The Motley Fool: Look closely at the company balance sheet

The Motley Fool The Spokesman-Review

Long-term investors should study companies’ balance sheets to see how sturdy the underlying businesses are, and whether their financial health is improving or failing.

For example, consider Wal-Mart’s balance sheet for the fiscal year that ended on Jan. 31, 2007. We see $7.4 billion in cash and cash equivalents, up 15 percent from the previous year. A growing pile of cash is generally promising. (Some companies have so much cash, though, that it would make sense for them to start paying or increasing dividends if they can’t come up with a better use of the money.)

You usually want to see little or no debt. Between 2006 and 2007, Wal-Mart’s total debt rose just 1 percent, totaling $39 billion. The smallness of the increase is good, but that’s a sizable level of debt. Still, there’s enough cash on hand to pay off most of the short-term debt (due within a year). A peek at the footnotes reveals debt interest rates. Low rates suggest the firm is financing operations effectively.

Next up, inventory. Wal-Mart’s grew about 5 percent, to $33.7 billion in 2007. Rising inventories can indicate unsold products languishing on shelves, but since sales rose roughly 10 percent year-over-year, inventory appears well under control. (Ideally, sales growth should outpace inventory growth.)

It’s also good to measure inventory turnover, reflecting how many times per year the firm sells out its inventory. Take 2007’s cost of goods sold (from the income statement) of $264 billion and divide it by the average of 2006 and 2007 inventory ($32.9 billion). This gives us a turnover of 8.0, up from last year’s number of 7.8. The higher the number the better, so this is a promising trend.

Accounts receivable represent money owed to the firm. Ideally, they shouldn’t grow faster than sales. Wal-Mart’s rose by 6.7 percent.
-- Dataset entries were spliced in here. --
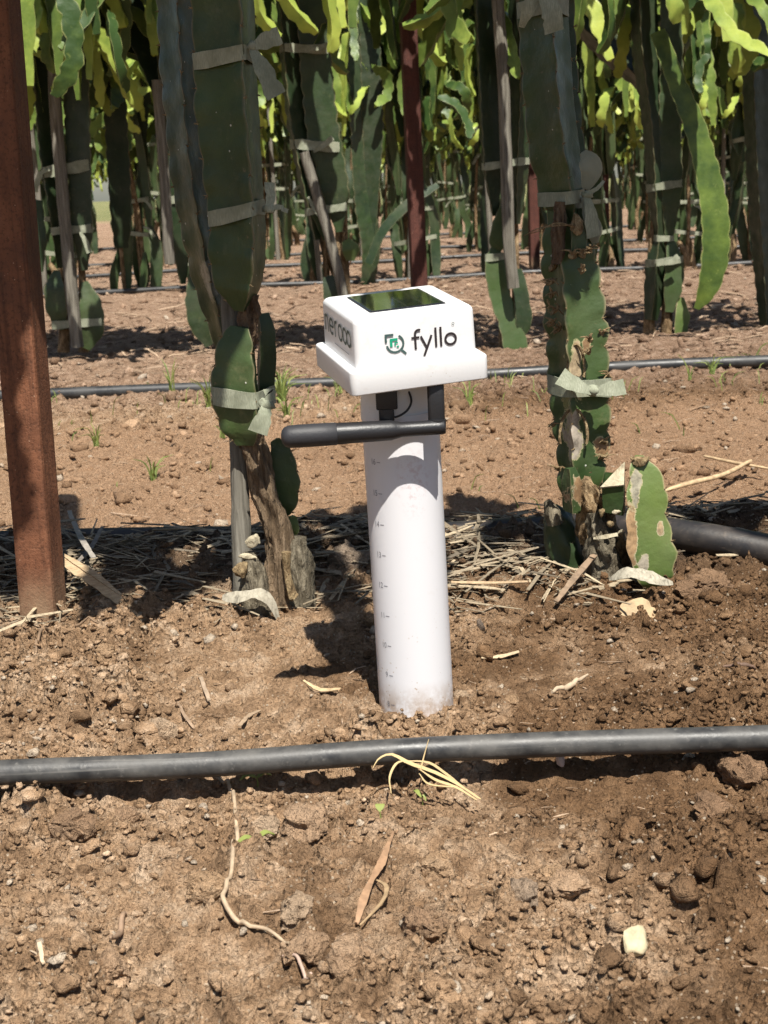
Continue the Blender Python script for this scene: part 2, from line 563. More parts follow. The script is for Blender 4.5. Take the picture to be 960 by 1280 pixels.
def mat_stem(name, dark, light, edge, speck=.9, rough=.42, yellow=None, spec=.45, trans=0.0, wounds=(), dusty=.0):
    t = NT(name); t.world_co()
    tone = t.attr('tone')
    n = t.noise(14, 4, .6)
    f = t.math('ADD', t.math('MULTIPLY', n, .9), t.math('MULTIPLY', t.math('SUBTRACT', tone, .5), .9))
    col = t.ramp(f, [(.2, dark), (.75, light)])
    if yellow is not None:
        col = t.mix(t.ramp(f, [(.6, 0.0), (1.05, .85)]), col, yellow)
    blot = t.noise(38, 5, .7)
    col = t.mix(t.ramp(blot, [(.60, 0.0), (.72, .45)]), col, tuple(.6 * q + .4 * e for q, e in zip(light, edge)))
    ed = t.attr('edge')
    en = t.math('MULTIPLY', t.ramp(ed, [(.72, 0.0), (1.0, 1.0)]), t.ramp(t.noise(60, 3), [(.35, .25), (.6, .9)]))
    col = t.mix(en, col, edge)
    if speck <= 0:
        dots = None
    else:
      vd = t.voro(62); vs_ = t.voro(62, out='Color')
      hs = t.n.new('ShaderNodeSeparateColor'); t.link(vs_, hs.inputs[0])
      dots = t.math('MULTIPLY', t.ramp(vd, [(.055, 1.0), (.085, 0.0)]), t.ramp(hs.outputs[0], [(.55, 0.0), (.6, speck)]))
      col = t.mix(dots, col, (.55, .55, .48))
    if dusty:
        col = t.mix(t.math('MULTIPLY', t.ramp(t.noise(9, 5, .7), [(.42, 0.0), (.7, 1.0)]), dusty), col, (.20, .17, .12))
        col = t.mix(t.ramp(t.noise(140, 3, .7), [(.66, 0.0), (.74, .5)]), col, (.16, .12, .07))
    wsum = None
    for (c_, rx, rz, ca, cb_) in wounds:
        mp = t.n.new('ShaderNodeVectorMath'); mp.operation = 'SUBTRACT'; t.link(t.co, mp.inputs[0]); mp.inputs[1].default_value = tuple(c_)
        ln = t.n.new('ShaderNodeVectorMath'); ln.operation = 'LENGTH'; t.link(t.mapping((1 / rx, 1 / .03, 1 / rz), mp.outputs[0]), ln.inputs[0])
        d_ = t.math('ADD', ln.outputs['Value'], t.math('MULTIPLY', t.math('SUBTRACT', t.noise(52, 5, .7), .5), 2.6))
        inner = t.ramp(t.noise(110, 4, .7), [(.3, tuple(q * .45 for q in ca)), (.55, ca), (.75, tuple(min(1, q * 1.3) for q in ca))])
        col = t.mix(t.ramp(d_, [(.92, .85), (1.22, 0.0)]), col, cb_)
        w_ = t.ramp(d_, [(.78, 1.0), (.9, 0.0)])
        col = t.mix(w_, col, inner)
        wsum = w_ if wsum is None else t.math('ADD', wsum, w_)
    nb = t.bump(t.noise(55, 4, .6), .004, .35)
    if dots is not None: nb = t.bump(dots, .0015, .5, nb)
    if wsum is not None:
        nb = t.bump(t.math('MULTIPLY', wsum, t.noise(130, 4, .7)), .006, -.9, nb)
    rg = t.ramp(t.noise(30, 3), [(.3, rough - .08), (.7, rough + .18)])
    m = t.done(col, rg, nb, spec)
    if trans > 0:
        tr = t.n.new('ShaderNodeBsdfTranslucent'); t.link(col, tr.inputs[0])
        mx = t.n.new('ShaderNodeMixShader'); mx.inputs[0].default_value = trans
        t.link(t.b.outputs[0], mx.inputs[1]); t.link(tr.outputs[0], mx.inputs[2])
        t.link(mx.outputs[0], t.n['Material Output'].inputs[0])
    return m


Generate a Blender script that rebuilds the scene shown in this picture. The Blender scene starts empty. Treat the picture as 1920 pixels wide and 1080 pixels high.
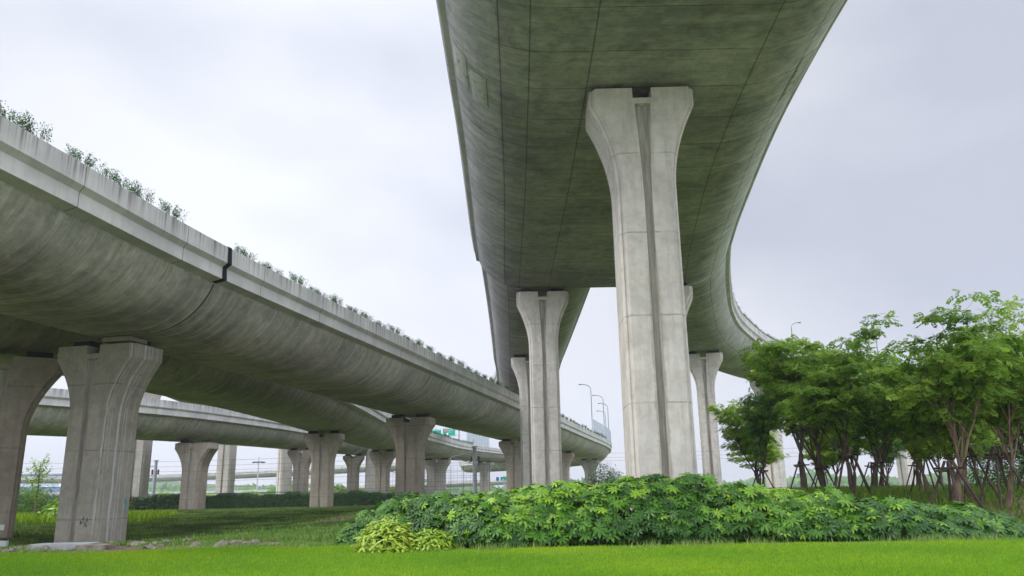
import bpy, math, random
import numpy as np
from mathutils import Vector, Matrix, noise as mnoise
random.seed(7); RNG = np.random.default_rng(7)
rad = math.radians
SC = bpy.context.scene; COL = SC.collection

# ------------------------------------------------------------------ camera
PITCH, ROLL = rad(14.6), 0.018
EYE = Vector((0, 0, 1.1))
cd = bpy.data.cameras.new('camera'); cam = bpy.data.objects.new('camera', cd); COL.objects.link(cam)
cd.sensor_width = 36; cd.lens = 36 * 1481 / 1920; cd.clip_start = .1; cd.clip_end = 6000
_F = Vector((0, math.cos(PITCH), math.sin(PITCH))); _U = Vector((0, -math.sin(PITCH), math.cos(PITCH))); _R = Vector((1, 0, 0))
_r = _R * math.cos(ROLL) - _U * math.sin(ROLL); _u = _U * math.cos(ROLL) + _R * math.sin(ROLL)
m = Matrix.Identity(4)
for i in range(3):
    m[i][0] = _r[i]; m[i][1] = _u[i]; m[i][2] = -_F[i]; m[i][3] = EYE[i]
cam.matrix_world = m; SC.camera = cam

# ------------------------------------------------------------------ world and sun (overcast)
SUN_EL, SUN_AZ = rad(50), rad(-105)          # azimuth from +Y towards +X
w = bpy.data.worlds.new('World'); SC.world = w; w.use_nodes = True
nt = w.node_tree; nt.nodes.clear(); N = nt.nodes.new; L = nt.links.new
out = N('ShaderNodeOutputWorld')
sky = N('ShaderNodeTexSky'); sky.sky_type = 'NISHITA'; sky.sun_disc = False; sky.sun_elevation = SUN_EL; sky.sun_rotation = SUN_AZ
bg1 = N('ShaderNodeBackground'); bg1.inputs[1].default_value = .05; L(sky.outputs[0], bg1.inputs[0])
tc = N('ShaderNodeTexCoord'); mp = N('ShaderNodeMapping'); mp.inputs['Scale'].default_value = (1, 1, 1.9); mp.inputs['Location'].default_value = (.35, .1, .2)
L(tc.outputs['Generated'], mp.inputs[0])
n1 = N('ShaderNodeTexNoise'); n1.inputs['Scale'].default_value = 1.6; n1.inputs['Detail'].default_value = 6; n1.inputs['Roughness'].default_value = .45
L(mp.outputs[0], n1.inputs['Vector'])
cr = N('ShaderNodeValToRGB'); e = cr.color_ramp.elements
e[0].position = .40; e[0].color = (.385, .408, .478, 1); e[1].position = .59; e[1].color = (.535, .55, .60, 1)
L(n1.outputs['Fac'], cr.inputs[0])
sep = N('ShaderNodeSeparateXYZ'); L(tc.outputs['Generated'], sep.inputs[0])
def wmath(op, a, b=None, c=None):
    n = N('ShaderNodeMath'); n.operation = op
    for i, v in enumerate((a, b, c)):
        if v is None: continue
        if isinstance(v, (int, float)): n.inputs[i].default_value = v
        else: L(v, n.inputs[i])
    return n.outputs[0]
def wmap(v, a, b, c, d):
    n = N('ShaderNodeMapRange'); n.interpolation_type = 'SMOOTHSTEP'
    for i, q in enumerate((a, b, c, d)): n.inputs[i + 1].default_value = q
    L(v, n.inputs[0]); return n.outputs[0]
zen = wmap(sep.outputs['Z'], .50, .92, 0, 1)             # overcast sky: the zenith is the brightest part
back = wmap(sep.outputs['Y'], .15, -.5, 0, 1)
glow_dir = Vector((-.36, .80, .50)).normalized()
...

A drop would suggest that it’s increasingly getting paid on time due to its clout.

You’ll find balance sheets at most major companies’ Web sites, among financial statements in the Investor Relations areas.

Ask the Fool

Q: With penny stocks, I can buy more shares per dollar than I can with more expensive stocks. Then, when the shares go up, I’ll make more money, right? — C.F., Erie, Pa.

A: Watch out. It’s a common misconception that penny stocks are a bargain because you can buy so many for so little. Remember that both a 60-cent stock and an $80 one can go up (or down!) by, say, 5 percent in one day. For the 60-cent stock, that means a 3-cent increase, to 63 cents. For the $80 stock, it’s a $4 jump, to $84.

Penny stocks are more likely to eventually plummet than to skyrocket. They’re risky, often hyped and manipulated by ne’er-do-wells. Steer clear and look instead for stock in healthy, growing companies you understand. In the last five years, you could have doubled your money on shares of Target, and you could have more than tripled it with Boeing stock. You’d have lost nearly 20 percent on Sara Lee stock, but even that beats many penny stocks, which might have left you with mere pennies. It’s fun to own 5,000 shares of something, but not when they crash — as they often do.

My dumbest investment

When I started investing, I used to trade in small quantities, such as 40 shares of Microsoft or 11 shares of China Life. I finally realized that the trading cost was eating away at my gains. Poor me! — M.V., via e-mail

The Fool Responds: You were smart to figure that out. If you’re investing, say, $500 in a stock and are paying your brokerage $50 to do so, you’re forking over a whole 10 percent of your investment from the get-go. We recommend aiming to pay no more than 2 percent of each investment in commissions. You can do that by waiting while you accumulate more money to invest at one time. If you invest $2,500, for example, and pay a $50 commission, that’s 2 percent. You can also simply seek out a brokerage that charges less per trade. These days many good brokerages charge less than $15 per trade.